**Given problem**:
Check every line below for the word "part" and copy each one that has it.

**Supplied data**:
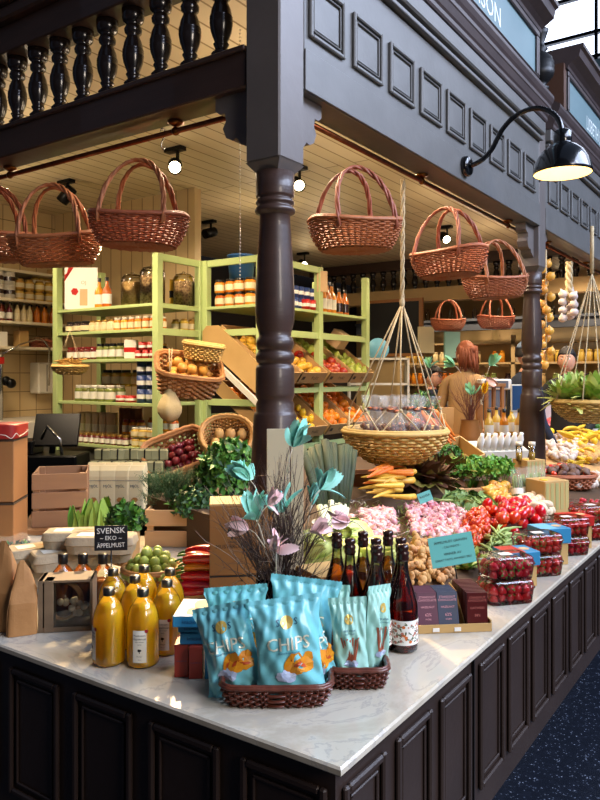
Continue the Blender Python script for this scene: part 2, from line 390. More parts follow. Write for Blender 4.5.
# ---------- left beam with balustrade ----------
bt=thing('balustrade_beam','dark beam carrying a row of turned balusters above the left counter','beam')
b=MB();b.box(.85,.9,2.6,.99,4.75,2.735,b=.006);b.box(.835,.9,2.722,1.0,4.75,2.742,b=.004);obj('lower_rail',b,'dark_wood',bt)
b=MB();b.box(.85,.9,3.075,.99,4.75,3.2,b=.006);b.box(.81,.9,3.2,.99,4.75,3.26,b=.01);b.box(.78,.9,3.26,.99,4.75,3.33,b=.01);b.box(.74,.9,3.33,.99,4.75,3.5,b=.01);obj('upper_rail',b,'dark_wood',bt)
bp=[(.046,0),(.046,.012),(.038,.02),(.034,.03),(.038,.036),(.03,.044),(.022,.055),(.026,.065),(.03,.072),(.024,.08),(.03,.095),(.039,.12),(.043,.145),(.0435,.15),(.0415,.153),(.0435,.157),(.0415,.160),(.0435,.164),(.041,.167),(.043,.171),(.041,.175),(.036,.2),(.027,.222),(.024,.23),(.034,.24),(.036,.255),(.03,.268),(.026,.272),(.034,.28),(.042,.29),(.045,.305),(.046,.335)]
bm=MB().lathe(bp,18).mesh('baluster','baluster_paint')
for i in range(24): obj('baluster',bm,None,bt,(.92,1.075+i*.156-.0,2.742))
# ---------- right fascia ----------
def fascia(x0,x1,label,pan):
    t=thing('stall_fascia',label,'fascia')
    b=MB();y=.755
    b.box(x0,y,2.6,x1,y+.14,3.16,b=.004)
    b.box(x0,y-.008,2.6,x1,y,2.745,b=.002)
    obj('board',b,'fascia_paint',t)
    b=MB();b.box(x0,y-.03,3.165,x1,y,3.185,b=.003);b.box(x0,y-.045,3.2,x1,y+.1,3.285,b=.008);obj('ledge',b,'fascia_paint',t)
    b=MB();prof=[(y+.1,3.285),(y-.05,3.285),(y-.056,3.295),(y-.056,3.315),(y-.064,3.325),(y-.075,3.36),(y-.08,3.365),(y-.08,3.385),(y-.09,3.40),(y-.10,3.425),(y-.10,3.445),(y-.06,3.47),(y+.1,3.47)]
    b.prism([(c,d) for c,d in prof],x0,x1,ax='x');obj('cornice',b,'cornice_paint',t)
    s0=x0+.02 if x0<2 else 4.29
    x2=3.58 if x0<2 else x1
    b=MB();b.box(s0,y-.05,3.47,x2,y+.1,3.80,b=.004);obj('sign_board',b,'sign_paint',t)
    b=MB()
    for (a,c,a2,c2) in ((s0,3.5,x2,3.515),(s0,3.76,x2,3.80),(s0,3.515,s0+.03,3.76),(x2-.05,3.515,x2,3.76)): b.box(a,y-.068,c,a2,y-.05,c2,b=.006)
    prof=[(y+.12,3.80),(y-.07,3.80),(y-.075,3.82),(y-.10,3.84),(y-.15,3.87),(y-.16,3.92),(y-.18,3.93),(y-.18,3.955),(y+.12,3.955)]
    b.prism(prof,s0-.05,x2+.02,ax='x');obj('sign_frame',b,'cornice_paint',t)
    pm=None
    for i in range(pan[1]):
        a=pan[0]+i*pan[2]
        q=MB();w,z0,z1=.238,2.795,3.01
        for (aa,cc,a2,c2) in ((0,z0,.016,z1),(w-.016,z0,w,z1),(.016,z1-.016,w-.016,z1),(.016,z0,w-.016,z0+.016)): q.box(aa,y-.016,cc,a2,y,c2,b=.004)
        for (aa,cc,a2,c2) in ((.026,z0+.026,.032,z1-.026),(w-.032,z0+.026,w-.026,z1-.026),(.026,z1-.032,w-.026,z1-.026),(.026,z0+.026,w-.026,z0+.032)): q.box(aa,y-.01,cc,a2,y,c2,b=.002)
        q.box(.036,y-.004,z0+.04,w-.036,y,z1-.04,b=.002)
        if pm is None: pm=q.mesh('panel','fascia_paint')
        obj('panel',pm,None,t,(a,0,0))
    return t
f1=fascia(.99,3.79,'grey-brown panelled fascia with a teal name board ending in NSON',(1.016,9,.3035))
f2=fascia(3.93,9,'far grey panelled fascia with the name board LISBETH J beyond the gap',(3.99,16,.3035))
q=MB();letter(q,'NSON',.155,flat(.7035),cx=2.67,cy=3.60,sx=1.0);obj('lettering',q,'sign_letter',f1)
q=MB();letter(q,'LISBETH J',.155,flat(.7035),cx=5.13,cy=3.60,sx=.75);obj('lettering',q,'sign_letter',f2)
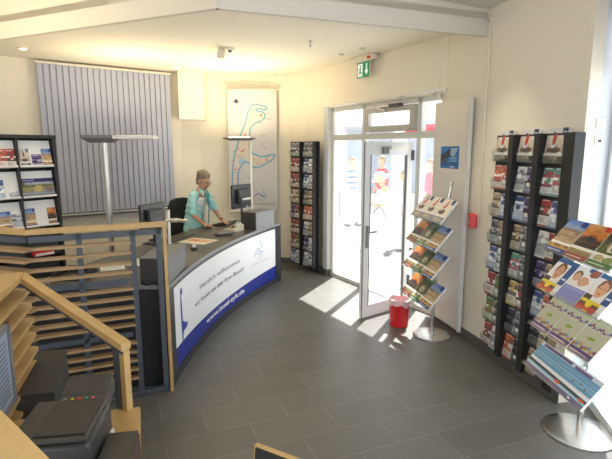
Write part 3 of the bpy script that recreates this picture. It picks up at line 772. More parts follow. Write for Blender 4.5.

**Response**:
Continue the Blender Python script for this scene: part 2, from line 390. More parts follow. Write for Blender 4.5.
Write part 3 of the bpy script that recreates this picture. It picks up at line 772. More parts follow. Write for Blender 4.5.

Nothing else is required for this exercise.